Caillou: Love Him Or Hate Him?

Posted by Miriam Axel-Lute at 10:00 AM on June 15, 2009

caillou2 220x300 Caillou: Love Him or Hate Him?Since my family aren’t big TV watchers, I was a little slow to be introduced to Caillou, but I recently got a chance to plow through a pile of books based on the TV series (which is based, apparently on an older set of books).

For those unfamiliar with the phenomenon, the series stars a four-year-old boy in “real life” situations like getting lost at the grocery store or having his first sleepover. They’re written with a lot of participation from a child psychologist, with the goals of showing a realistic kid experiencing realistic emotions and being treated with respect by the adults. Sounds thrilling, doesn’t it?

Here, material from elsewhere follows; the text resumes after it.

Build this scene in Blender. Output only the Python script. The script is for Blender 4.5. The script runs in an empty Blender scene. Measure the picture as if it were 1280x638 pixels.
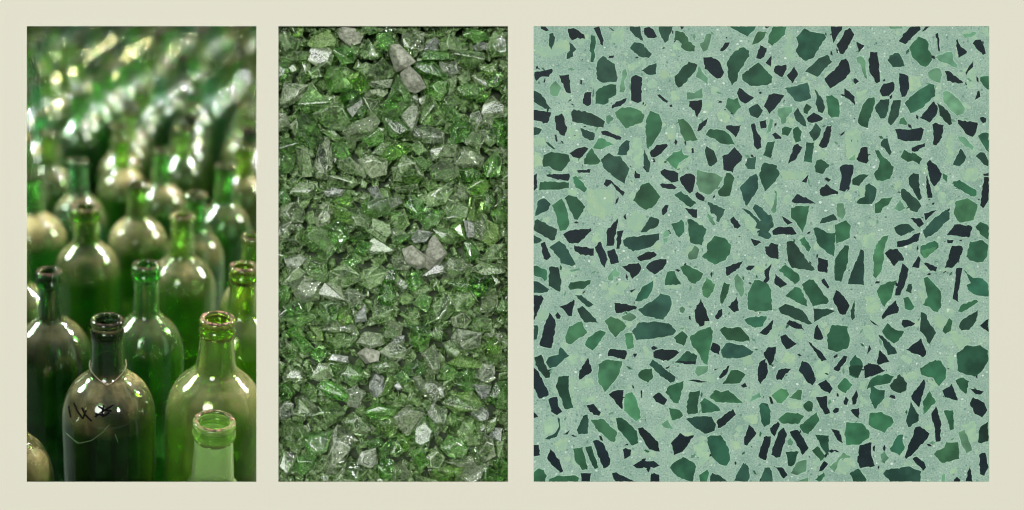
import bpy, bmesh, math, random
from mathutils import Vector, Matrix, Quaternion
from mathutils import noise as mnoise

# ------------------------------------------------------------------ scene, camera
sc = bpy.context.scene
C = sc.collection
sc.render.engine = 'CYCLES'
sc.cycles.use_denoising = True
sc.cycles.use_adaptive_sampling = False
sc.cycles.denoiser = 'OPENIMAGEDENOISE'
sc.cycles.denoising_prefilter = 'ACCURATE'
sc.cycles.max_bounces = 18
sc.cycles.transmission_bounces = 16
sc.cycles.glossy_bounces = 6
sc.cycles.diffuse_bounces = 3
sc.cycles.transparent_max_bounces = 16
sc.cycles.caustics_reflective = False
sc.cycles.caustics_refractive = True
sc.cycles.blur_glossy = 0.2
sc.cycles.pixel_filter_type = 'BLACKMAN_HARRIS'
sc.cycles.filter_width = 1.05
sc.cycles.sample_clamp_indirect = 40
sc.view_settings.view_transform = 'Standard'
sc.view_settings.look = 'None'
sc.view_settings.exposure = 0
sc.view_settings.gamma = 1
sc.render.film_transparent = False

F = 1150.0                      # focal length in photo pixels (photo 1280 wide)
PU, PV = 177.0, 319.0           # principal point (shifted lens, square on to the board)
TH = math.radians(21.6)         # camera looks down, board leans back by the same angle
CAM = Vector((-0.348, 0.0, 0.733))
RIGHT = Vector((1, 0, 0))
UP = Vector((0, math.sin(TH), math.cos(TH)))
FWD = Vector((0, math.cos(TH), -math.sin(TH)))
D = 0.900                       # distance of the board's front face
S = D / F                       # metres per photo pixel on the board

cd = bpy.data.cameras.new('camera')
cam = bpy.data.objects.new('camera', cd); C.objects.link(cam)
cam.location = CAM
cam.rotation_euler = (math.pi / 2 - TH, 0, 0)
cd.sensor_width = 36
cd.lens = 36 * F / 1280
cd.shift_x = (640 - PU) / 1280
cd.clip_start = 0.01; cd.clip_end = 200
cd.dof.use_dof = True
cd.dof.focus_distance = 0.937
cd.dof.aperture_fstop = (cd.lens / 1000) / 0.0180
sc.camera = cam

# board frame: local x right, y up, z towards the camera, metres; origin on the lens axis
BM = Matrix((
    (RIGHT.x, UP.x, -FWD.x, 0), (RIGHT.y, UP.y, -FWD.y, 0), (RIGHT.z, UP.z, -FWD.z, 0), (0, 0, 0, 1)))
BM.translation = CAM + FWD * D
def bxy(u, v): return ((u - PU) * S, (PV - v) * S)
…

Oh, it sounds boring? It is.

(Which may be fine for TV, but not a book I have to read several times a week.) And while they involved psychologists, they seem to have forgotten about, oh, say, writers. The books sound like high school students watched the shows and wrote clunky summaries of what they saw. It’s painful.

Don’t tell me that realistic stories about real kids facing real problems can’t also be well-written and fun. Sally Jean the Bicycle Queen proves that dead wrong.

But hey, kids like insipid stuff sometimes. But then there’s the message: apparently I fall in a rare middle ground between love it and hate it factions. I can see the usefulness in some of the stories and the way they model dealing with difficult emotions: Acknowledging that Caillou is sad that he can’t fit into his favourite T-shirt any more and putting it on his teddy bear instead is decent problem solving, and I like the model of the mum being willing to apologise for having given the shirt to his younger sister without checking with him. Ditto on the first sleepover book—he’s sad and nervous, but after a call to his mom, who reminds him he brought his teddy bear, he gets over it.

On the other hand, much as I shudder to associate too closely with the no-empathy, “spare the rod, spoil the child,” “what’s all this touchy-feely crap, he should obey” Caillou detractors, there are cases where I share their discomfort (if not their preferred remedies). In one case, Caillou is asked to watch his younger sister at the supermarket and instead he wanders off without asking to look for cookies—and he’s never once told “You shouldn’t have done that.” Never. Sure, don’t scream at a frightened kid who just got himself lost, but come on now? No pointing out the problem at all, even later?

Ditto for the time he paints a clown face on his younger sister’s doll. It’s like they have a saboteur on the production team who wants to destroy the good name of empathic, non-punitive parenting by showing that yes, it really is about never saying no.

Similarly, after a book all about how Caillou’s toys are strewn all over the house, his parents suggest that he has an awful lot of toys, including some he never plays with. Maybe he could give some away?

His response: No. I like all my toys.

Their response: Oh, OK, we’ll build you a big toy box instead.

WTF?

Is his response realistic? Yes. Do either his or his parents’ responses model anything useful for the kids reading this? No. In fact, they are awfully counter-productive. I’m inclined to agree with Alison Wonderland when she opines that perhaps parents, as well as writers, were left off the Caillou consulting team.

The fact that he’s so damn popular anyway means there’s a niche screaming to be filled.